No Kidding, This Girl is going to Mars!

Kids can have weird wishes and dreams but so are grown ups too, right? In fact all the great innovators in human history seemed to have unrealistic aspiration(s) at some point. Names like Albert Einsten, Galileo Galilee, Charles Darwin and others had the same problem until they proved people wrong. Even then, the sizes and shapes of our dreams vary greatly in which case, let me pose this, what did you want to be when you were a kid?

Myself I wanted so much to be an adult so that I could enjoy the liberties of grown-ups and be myself. And of course my dream is to…um, well, let me just save that for another time. Okay, when I stumbled across this AWESOME story of a certain young girl I was jolted from my day dreaming so much that I can’t afford not to talk about her.

Alyssa Carson of Louisiana, US, is by far not your average kid. At the tender age of three she already had this figured out; “I WANTED TO FULFILL MY DREAM OF BEING AN ASTRONAUT. I HOPE TO BE THE FIRST OR ONE OF THE FIRST (HUMANS) ON MARS.”

That’s what I am talking about. And hers was not a kiddish fanciful thought, she really meant it and now at the age of 13 this teenager is on her way to Mars, literally. Sample this; with her own website http://nasablueberry.com/#, Twitter handle and Facebook page Alyssa is too preoccupied with posting either stuff related to developments in astronomy, celebrating her initiatives involving holding motivational talks to peers and participating in countless scientific forums or displaying new media articles that feature her as the subject. How many 13 year olds actually do that with their social media spaces?

What’s more, this teenager has caught the attention of NASA and already attended the Agency’s Space Camp seven times, three visits to Space Academy, has been the FIRST person to complete all the NASA Space Camps in the world and has witnessed three shuttle launches. She has met the Mars One team in Holland, her dad says she seems cool about the dangers of her envisioned mission and she’s also a multi linguist. Okay, enough of my rambling, but what really crept through my mind with her story was a reflection on the significance Alyssa Carson might have on the gender front.

Here is someone who has deservedly earned the right of NASA to take her seriously yet she’s just a teenager. She could be a genius, but the symbolic representation in her case would no doubt impact the girl child.
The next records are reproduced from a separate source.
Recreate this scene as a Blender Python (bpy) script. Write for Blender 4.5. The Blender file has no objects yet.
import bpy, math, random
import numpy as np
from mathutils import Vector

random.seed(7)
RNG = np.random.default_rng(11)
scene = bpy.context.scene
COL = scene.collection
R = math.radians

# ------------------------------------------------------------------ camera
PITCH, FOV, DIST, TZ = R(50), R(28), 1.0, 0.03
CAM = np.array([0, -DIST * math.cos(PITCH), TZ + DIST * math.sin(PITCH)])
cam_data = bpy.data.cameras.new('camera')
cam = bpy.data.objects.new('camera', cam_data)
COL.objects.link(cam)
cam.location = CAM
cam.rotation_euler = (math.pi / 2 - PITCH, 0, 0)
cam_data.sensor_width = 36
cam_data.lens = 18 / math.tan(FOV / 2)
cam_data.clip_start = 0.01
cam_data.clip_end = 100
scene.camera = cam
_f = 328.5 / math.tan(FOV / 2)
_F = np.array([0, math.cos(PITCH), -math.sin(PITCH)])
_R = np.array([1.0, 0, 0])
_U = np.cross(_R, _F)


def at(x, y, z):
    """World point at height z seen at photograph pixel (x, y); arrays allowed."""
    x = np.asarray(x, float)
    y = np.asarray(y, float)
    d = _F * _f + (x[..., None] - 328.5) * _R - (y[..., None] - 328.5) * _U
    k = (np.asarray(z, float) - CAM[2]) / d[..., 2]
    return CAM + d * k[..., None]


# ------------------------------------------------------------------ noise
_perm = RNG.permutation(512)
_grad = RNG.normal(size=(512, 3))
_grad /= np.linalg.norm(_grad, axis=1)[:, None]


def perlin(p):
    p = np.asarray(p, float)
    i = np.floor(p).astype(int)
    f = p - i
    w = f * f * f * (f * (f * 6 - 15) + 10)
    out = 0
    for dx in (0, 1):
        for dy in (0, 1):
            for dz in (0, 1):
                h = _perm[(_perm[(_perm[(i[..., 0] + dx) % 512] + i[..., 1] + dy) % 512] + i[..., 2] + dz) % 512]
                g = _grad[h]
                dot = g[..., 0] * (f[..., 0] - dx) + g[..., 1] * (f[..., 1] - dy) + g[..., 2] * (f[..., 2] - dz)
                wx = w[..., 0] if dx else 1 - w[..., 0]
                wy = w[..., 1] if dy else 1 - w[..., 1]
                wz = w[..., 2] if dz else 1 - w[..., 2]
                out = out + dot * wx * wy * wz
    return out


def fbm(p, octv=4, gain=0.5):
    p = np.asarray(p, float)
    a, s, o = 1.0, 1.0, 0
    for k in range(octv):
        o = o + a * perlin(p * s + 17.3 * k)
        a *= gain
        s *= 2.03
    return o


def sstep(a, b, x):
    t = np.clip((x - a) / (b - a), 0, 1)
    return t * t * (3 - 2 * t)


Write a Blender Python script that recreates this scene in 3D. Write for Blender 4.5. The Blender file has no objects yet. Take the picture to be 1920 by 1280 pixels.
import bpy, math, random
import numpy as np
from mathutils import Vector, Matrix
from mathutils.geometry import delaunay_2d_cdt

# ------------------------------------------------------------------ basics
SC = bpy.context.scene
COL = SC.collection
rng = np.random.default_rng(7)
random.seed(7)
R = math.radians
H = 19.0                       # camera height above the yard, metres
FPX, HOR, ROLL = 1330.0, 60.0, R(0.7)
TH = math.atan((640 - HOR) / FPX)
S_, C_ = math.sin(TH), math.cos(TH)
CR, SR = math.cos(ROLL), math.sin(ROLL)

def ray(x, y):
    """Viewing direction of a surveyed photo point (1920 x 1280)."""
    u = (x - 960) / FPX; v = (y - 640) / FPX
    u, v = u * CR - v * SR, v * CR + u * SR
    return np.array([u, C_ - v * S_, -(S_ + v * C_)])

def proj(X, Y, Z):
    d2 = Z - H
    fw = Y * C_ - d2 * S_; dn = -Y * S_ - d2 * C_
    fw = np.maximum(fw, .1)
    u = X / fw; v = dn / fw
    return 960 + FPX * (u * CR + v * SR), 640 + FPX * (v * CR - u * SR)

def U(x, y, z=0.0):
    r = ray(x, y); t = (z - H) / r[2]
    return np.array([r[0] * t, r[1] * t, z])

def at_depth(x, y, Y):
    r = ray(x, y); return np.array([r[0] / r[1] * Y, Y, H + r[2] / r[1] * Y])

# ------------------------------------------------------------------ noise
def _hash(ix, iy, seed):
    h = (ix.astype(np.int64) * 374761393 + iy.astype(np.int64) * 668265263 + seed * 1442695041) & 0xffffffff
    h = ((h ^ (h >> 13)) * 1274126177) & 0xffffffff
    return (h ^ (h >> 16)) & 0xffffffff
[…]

Just like Malala Yousafzai became the youngest person to win the Nobel Peace Prize last year Alyssa’s story seems to be complementing the narrative that with determination and hard work even average young girls could win the support and encouragement they need to pursue their dreams.

The world of impossibilities for young girls does not exist anymore in the scale it might have had, say, 50 years ago.

While she will not be the first female astronaut if she ever succeeds in her dream, she might as well be among the first humans ever to set foot on Mars come 2030 or something and that will be such a symbolical feat for the girls world wide.

Of course she would be a grown up woman by then, but the precedent she would have set for young girls having had the unique achievement of starting off her career as a young girl would open up doors for a lot more others of her like-mindedness.

Hasn’t history taught us that we need a first for everything? Well, just this week news has broken on the discovery of up to eight previously unknown planets that could possibly support life. And who would have the grounds to doubt young girls who think they can be the first explorers of whatever else in the universe awaiting human exploration when the Alyssa Carson’s of this world would have proven even girls could aspire for the skies and beyond?

Good Luck, Alyssa, go for it, for yourself and the mothers of tomorrow.